Finnegan is listening to her too…and learning from both her predecessors how to take good care of me.
So, you see…life is good.
It’s not all about painting this week…
The kitchen table has been piled high with vegetable catalogues and gardening bibles and seed packets and yesterday it was time to get some dirt on my hands. This year we’ve added two new raised beds. One for raspberries and the other for a cold frame greenhousey kind of thing under which I’ve started all the lovely salad greens and those devine french breakfast radishes.
Next project is to repair and secure the old Finnegan fence sections and then finish planting the peas…but mother nature is helping the muses out by dampening those plans with a forecasted week of rain.

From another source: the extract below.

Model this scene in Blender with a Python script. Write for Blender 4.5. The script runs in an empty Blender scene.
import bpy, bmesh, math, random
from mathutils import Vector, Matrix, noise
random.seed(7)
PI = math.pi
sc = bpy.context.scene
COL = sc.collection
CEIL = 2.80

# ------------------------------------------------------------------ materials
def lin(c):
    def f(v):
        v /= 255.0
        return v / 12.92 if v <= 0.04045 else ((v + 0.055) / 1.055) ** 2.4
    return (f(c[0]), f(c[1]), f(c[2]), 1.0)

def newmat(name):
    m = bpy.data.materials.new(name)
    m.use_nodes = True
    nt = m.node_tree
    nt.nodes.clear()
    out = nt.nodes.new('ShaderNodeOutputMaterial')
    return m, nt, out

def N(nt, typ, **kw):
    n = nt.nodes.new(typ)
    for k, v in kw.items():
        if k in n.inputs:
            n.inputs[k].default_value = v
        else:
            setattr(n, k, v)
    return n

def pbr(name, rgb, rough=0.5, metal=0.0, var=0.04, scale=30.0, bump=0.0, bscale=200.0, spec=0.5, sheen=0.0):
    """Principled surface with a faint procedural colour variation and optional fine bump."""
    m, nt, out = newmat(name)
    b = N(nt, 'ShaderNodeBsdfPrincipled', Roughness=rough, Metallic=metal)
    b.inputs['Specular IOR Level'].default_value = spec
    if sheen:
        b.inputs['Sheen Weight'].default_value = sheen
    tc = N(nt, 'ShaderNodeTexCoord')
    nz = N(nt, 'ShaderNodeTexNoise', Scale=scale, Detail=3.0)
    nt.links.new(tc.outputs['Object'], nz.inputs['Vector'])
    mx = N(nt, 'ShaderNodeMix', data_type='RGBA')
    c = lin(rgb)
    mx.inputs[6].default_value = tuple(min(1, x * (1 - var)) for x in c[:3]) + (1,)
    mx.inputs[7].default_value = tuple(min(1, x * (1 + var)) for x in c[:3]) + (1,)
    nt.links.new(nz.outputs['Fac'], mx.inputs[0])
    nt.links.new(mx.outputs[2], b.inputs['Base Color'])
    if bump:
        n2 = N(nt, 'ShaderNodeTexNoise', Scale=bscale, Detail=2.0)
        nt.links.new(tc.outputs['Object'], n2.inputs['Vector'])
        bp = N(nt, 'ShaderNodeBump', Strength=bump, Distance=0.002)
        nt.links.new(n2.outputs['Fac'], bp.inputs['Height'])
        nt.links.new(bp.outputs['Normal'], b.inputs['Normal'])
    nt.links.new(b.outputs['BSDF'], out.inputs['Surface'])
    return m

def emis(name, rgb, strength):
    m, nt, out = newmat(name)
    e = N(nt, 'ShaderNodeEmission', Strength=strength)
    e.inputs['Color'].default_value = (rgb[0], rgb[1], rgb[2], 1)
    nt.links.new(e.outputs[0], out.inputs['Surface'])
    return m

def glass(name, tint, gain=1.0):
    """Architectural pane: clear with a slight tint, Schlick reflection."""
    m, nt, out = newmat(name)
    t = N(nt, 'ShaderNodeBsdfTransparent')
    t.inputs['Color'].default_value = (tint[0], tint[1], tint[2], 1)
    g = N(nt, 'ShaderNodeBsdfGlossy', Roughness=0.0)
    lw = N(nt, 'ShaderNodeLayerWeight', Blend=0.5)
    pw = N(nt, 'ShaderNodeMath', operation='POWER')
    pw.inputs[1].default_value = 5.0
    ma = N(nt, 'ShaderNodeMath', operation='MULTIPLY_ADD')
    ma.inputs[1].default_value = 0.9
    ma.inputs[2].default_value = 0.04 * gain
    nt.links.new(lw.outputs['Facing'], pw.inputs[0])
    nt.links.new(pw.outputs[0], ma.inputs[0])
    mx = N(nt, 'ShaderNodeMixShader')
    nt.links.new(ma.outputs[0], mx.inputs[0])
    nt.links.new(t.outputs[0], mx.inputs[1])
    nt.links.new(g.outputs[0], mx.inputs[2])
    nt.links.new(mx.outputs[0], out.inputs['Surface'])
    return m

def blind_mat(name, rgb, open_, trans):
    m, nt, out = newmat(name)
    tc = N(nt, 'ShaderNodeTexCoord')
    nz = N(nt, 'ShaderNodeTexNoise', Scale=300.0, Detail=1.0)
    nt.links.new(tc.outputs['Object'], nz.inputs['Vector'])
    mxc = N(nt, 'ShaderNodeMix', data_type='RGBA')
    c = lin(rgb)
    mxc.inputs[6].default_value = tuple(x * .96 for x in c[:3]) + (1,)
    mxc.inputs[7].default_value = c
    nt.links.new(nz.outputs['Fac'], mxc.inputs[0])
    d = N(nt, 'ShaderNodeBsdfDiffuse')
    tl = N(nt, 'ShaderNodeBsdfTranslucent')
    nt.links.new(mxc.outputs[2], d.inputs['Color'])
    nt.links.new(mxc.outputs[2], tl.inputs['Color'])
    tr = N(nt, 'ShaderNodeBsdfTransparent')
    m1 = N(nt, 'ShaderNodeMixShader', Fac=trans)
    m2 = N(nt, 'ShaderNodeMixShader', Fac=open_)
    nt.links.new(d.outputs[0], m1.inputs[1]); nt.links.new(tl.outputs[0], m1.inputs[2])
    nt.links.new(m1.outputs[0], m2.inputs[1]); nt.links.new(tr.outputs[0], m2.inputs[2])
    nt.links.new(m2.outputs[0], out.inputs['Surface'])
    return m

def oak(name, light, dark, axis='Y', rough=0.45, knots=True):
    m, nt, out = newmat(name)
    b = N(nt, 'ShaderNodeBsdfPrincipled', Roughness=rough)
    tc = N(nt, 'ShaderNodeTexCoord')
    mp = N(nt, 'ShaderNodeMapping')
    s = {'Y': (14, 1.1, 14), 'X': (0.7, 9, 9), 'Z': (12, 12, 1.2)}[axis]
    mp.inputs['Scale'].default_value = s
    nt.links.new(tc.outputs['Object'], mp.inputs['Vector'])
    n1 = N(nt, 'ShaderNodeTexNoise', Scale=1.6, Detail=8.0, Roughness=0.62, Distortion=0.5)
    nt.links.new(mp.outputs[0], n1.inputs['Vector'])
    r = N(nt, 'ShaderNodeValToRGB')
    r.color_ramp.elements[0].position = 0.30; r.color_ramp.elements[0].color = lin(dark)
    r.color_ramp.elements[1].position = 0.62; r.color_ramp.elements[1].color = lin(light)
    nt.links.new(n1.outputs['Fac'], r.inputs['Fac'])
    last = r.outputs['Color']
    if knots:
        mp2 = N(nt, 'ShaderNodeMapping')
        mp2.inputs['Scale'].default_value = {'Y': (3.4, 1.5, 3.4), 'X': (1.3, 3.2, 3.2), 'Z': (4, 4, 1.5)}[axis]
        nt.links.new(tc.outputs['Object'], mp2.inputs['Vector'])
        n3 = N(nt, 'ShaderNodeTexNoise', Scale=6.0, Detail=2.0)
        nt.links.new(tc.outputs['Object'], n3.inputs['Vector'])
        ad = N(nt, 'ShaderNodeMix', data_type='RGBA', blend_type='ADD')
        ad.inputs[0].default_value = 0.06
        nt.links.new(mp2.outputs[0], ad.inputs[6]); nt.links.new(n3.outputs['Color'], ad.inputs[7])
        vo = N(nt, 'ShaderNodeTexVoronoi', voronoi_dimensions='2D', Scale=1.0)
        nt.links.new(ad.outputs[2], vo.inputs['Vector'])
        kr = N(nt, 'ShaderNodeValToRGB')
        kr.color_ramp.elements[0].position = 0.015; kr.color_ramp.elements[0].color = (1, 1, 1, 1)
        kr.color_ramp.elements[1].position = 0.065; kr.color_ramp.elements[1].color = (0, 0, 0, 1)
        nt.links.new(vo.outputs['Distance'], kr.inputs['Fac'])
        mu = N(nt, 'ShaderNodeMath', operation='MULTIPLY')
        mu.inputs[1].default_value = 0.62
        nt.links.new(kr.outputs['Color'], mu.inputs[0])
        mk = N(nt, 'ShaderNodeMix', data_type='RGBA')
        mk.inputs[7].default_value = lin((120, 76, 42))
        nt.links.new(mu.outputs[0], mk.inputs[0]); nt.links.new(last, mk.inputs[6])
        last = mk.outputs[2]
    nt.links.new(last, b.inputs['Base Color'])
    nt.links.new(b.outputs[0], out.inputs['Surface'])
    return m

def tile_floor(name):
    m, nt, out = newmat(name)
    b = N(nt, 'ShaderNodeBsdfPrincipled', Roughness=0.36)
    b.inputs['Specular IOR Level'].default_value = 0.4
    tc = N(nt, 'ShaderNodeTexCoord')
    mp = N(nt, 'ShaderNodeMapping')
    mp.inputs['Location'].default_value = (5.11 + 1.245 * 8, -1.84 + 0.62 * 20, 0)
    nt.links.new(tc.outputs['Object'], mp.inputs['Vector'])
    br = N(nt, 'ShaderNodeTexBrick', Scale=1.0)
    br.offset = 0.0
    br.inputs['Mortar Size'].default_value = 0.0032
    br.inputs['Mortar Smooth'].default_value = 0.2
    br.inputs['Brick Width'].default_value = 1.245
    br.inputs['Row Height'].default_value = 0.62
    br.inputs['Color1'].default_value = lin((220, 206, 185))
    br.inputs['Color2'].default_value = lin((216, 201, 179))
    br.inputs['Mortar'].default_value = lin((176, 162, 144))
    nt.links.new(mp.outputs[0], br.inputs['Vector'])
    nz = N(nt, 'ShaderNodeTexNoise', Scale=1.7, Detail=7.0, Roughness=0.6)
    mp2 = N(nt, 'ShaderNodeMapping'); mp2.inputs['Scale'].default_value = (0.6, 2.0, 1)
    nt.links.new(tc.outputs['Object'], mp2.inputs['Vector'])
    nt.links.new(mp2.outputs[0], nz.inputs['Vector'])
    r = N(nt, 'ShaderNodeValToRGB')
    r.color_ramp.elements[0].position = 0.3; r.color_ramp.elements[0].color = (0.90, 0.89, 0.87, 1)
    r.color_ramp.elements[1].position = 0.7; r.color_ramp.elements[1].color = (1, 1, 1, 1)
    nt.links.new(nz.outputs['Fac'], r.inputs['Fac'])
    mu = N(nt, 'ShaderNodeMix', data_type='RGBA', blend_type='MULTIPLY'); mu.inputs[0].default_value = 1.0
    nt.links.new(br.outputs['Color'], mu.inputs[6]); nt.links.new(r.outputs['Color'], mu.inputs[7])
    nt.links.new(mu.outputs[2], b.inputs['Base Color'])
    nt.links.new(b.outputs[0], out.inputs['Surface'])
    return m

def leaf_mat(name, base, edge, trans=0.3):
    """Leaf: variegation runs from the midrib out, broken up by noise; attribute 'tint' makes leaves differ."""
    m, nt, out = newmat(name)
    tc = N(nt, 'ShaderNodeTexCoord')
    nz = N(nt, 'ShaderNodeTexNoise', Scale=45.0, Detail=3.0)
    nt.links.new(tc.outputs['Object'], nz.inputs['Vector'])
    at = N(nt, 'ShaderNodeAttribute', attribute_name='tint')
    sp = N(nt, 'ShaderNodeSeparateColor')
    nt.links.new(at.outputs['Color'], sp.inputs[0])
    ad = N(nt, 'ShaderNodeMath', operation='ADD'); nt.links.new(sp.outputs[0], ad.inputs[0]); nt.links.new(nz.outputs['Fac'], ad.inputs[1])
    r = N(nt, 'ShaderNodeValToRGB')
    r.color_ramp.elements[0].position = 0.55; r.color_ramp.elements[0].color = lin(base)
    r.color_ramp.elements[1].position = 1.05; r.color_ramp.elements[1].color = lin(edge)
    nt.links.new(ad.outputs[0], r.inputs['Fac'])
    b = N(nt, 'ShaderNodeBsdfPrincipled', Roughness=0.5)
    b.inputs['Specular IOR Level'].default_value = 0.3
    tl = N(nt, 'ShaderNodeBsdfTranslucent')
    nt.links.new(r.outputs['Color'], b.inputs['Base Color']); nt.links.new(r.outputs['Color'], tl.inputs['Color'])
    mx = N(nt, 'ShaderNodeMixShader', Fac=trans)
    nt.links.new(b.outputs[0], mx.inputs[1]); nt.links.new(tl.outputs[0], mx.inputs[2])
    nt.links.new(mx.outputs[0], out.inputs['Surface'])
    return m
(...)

Sooooo…it’s back to the easel for me. But at least I’ve got some dirt under my nails and those wonderful gardening endorphines keeping a smile in my heart.
Happy Spring !
Zoe’s smiling face greeted me in the studio this last morning of 2010…
as my Aunt Lorrie said…it doesn’t get any better than that ! Right on Lo…we Grandmothers have it made….but they were only here for a brief visit and Finn is at a loss without her baby to take care of…
… to take her mind off of watching her sweet smiling pal being bundled up and tucked safely into the car and waving goodbye…Finn and I have begun to plan next year’s garden additions.
The seed catalogs have begun arriving and a mini-January thaw is promised for the weekend so we are going to build us a new bed and move the last of the dirt, which is threatening to become one with the driveway, into it and let it hang out with some compost for the rest of the winter and be ready to receive the salad green mixture of seeds in the early spring. I’m seriously eyeing one of those cold-frame covers in the gardeners catalog but the goal this year is to recycle the pile of construction materials from the old garage shed, and the other bits and pieces of clutter and debris that have taken up residence in our corner of the planet over the two decades we have been responsible for it’s care…and feed ourselves and a few neighbors along the way.
So…when Finnegan suggested using her old wading pools as planters…well we were off and running…
We’re thinking zukes and beans here…with some of those fabric potato pot planters as anchors…at least that’s what Finn is thinking.
We’ll head back out there after a morning session of painting…
and tonight, when we’ve put away the brushes and the tools and watched the last sunset of the year, and settled in with Herself by our fireside…we’ll pop a cork and raise a toast to all of you out there who make our lives so much richer for being at the other end of this blog.
Happy New Year !
by any other name… made sweeter by the hand
They called for the first frost of the season on wednesday…so Finnegan and I spend the day before putting the garden to bed. We soon had the big bucket filled with peppers and parsley, green tomatoes and beans.
It was sweetly satisfying to pull out all the withering vines and stems which had worked so hard this summer to feed us…and to haul it all over to the new compost bins. We picked a corner to plant the garlic and casted the winter rye seeds over the rest of the beds. Then we fired up the lawn mower for the last time and limped around the yard collecting clippings and chopped leaves to gently cover the soil. But the sweet peas and the nasturtiums refused to give up…so they get to stay a little longer.